The terms of modern debate

12 03 2007

Statues in Prague

Here’s something that I’d like to tackle in my thesis:

The Berkeley economist Brad DeLong talks about “un-discourse situations”. In his case, it’s a panel on U.S. savings rates over the past generation. DeLong is one of nine panelists, most of whom represent academic constituencies. However, one of the panelists, the supply-sider Larry Kudlow, is just plain loopy, and when his turn came, aggressively argued for a perspective that is represented only by right-wing think tanks. DeLong also suggests that Kudlow is being intellectually dishonest:

What is one to do? You watch a guy—Bob Solow [who spoke earlier in the panel]—one of the smartest and most thoughtful people I know, having his intellectual impact neutralized by a guy—Kudlow—who really isn’t in the intellectual inquiry business any more. Kudlow clearly has not thought through the biases and gaps in the household net worth number: if he had, there is no way he could say what he is saying.

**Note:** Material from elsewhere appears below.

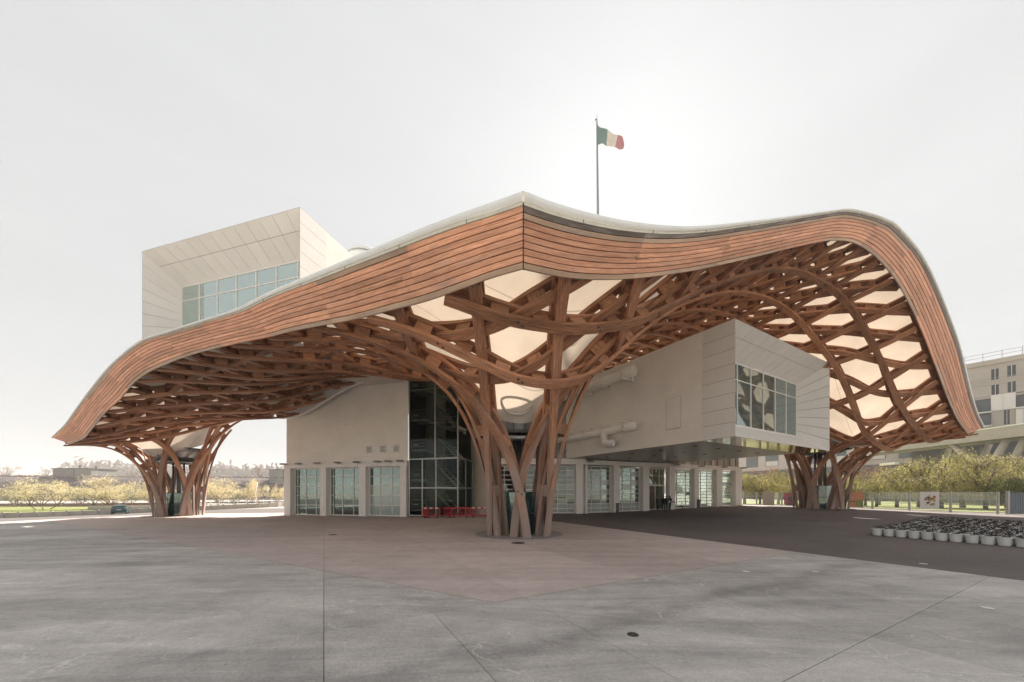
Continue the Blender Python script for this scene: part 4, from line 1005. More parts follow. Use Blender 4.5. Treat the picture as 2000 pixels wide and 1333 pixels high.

Of course, to those well-versed in the subject, the gaps in Kudlow’s speech would have been glaring. But convincing experts appears not to be Kudlow’s aim. Instead, his aim is to muddy the waters, and his intended audience is not academics but laypeople.

But there are ninety minutes for a panel with nine people on it. To the audience it looks like two cocksure economists who disagree for incomprehensible reasons. And my ten minute share will come too late to try to referee Solow-Kudlow in any fair, balanced, and effective way.

It’s what DeLong terms an “un-discourse situation”, and while he doesn’t come right out and say it, it’s the preferred method of argument for the new breed of conservatives in the U.S., who are going over the heads of the experts to “catapult the propaganda”.

Clearly, the same sort of thing has been going on in other areas, too, with evolution and climate change two more fronts in the right’s never-ending culture war.

Update: What I meant by my intro was that when I come to look at the climate change data I gather from blogs, I need to devise a coding schedule that somehow can uncover whether blog posters (and commenters) are being honest in what they are saying, or whether they seek simply to give credence to viewpoints that otherwise would (and should) have no part in the public debate.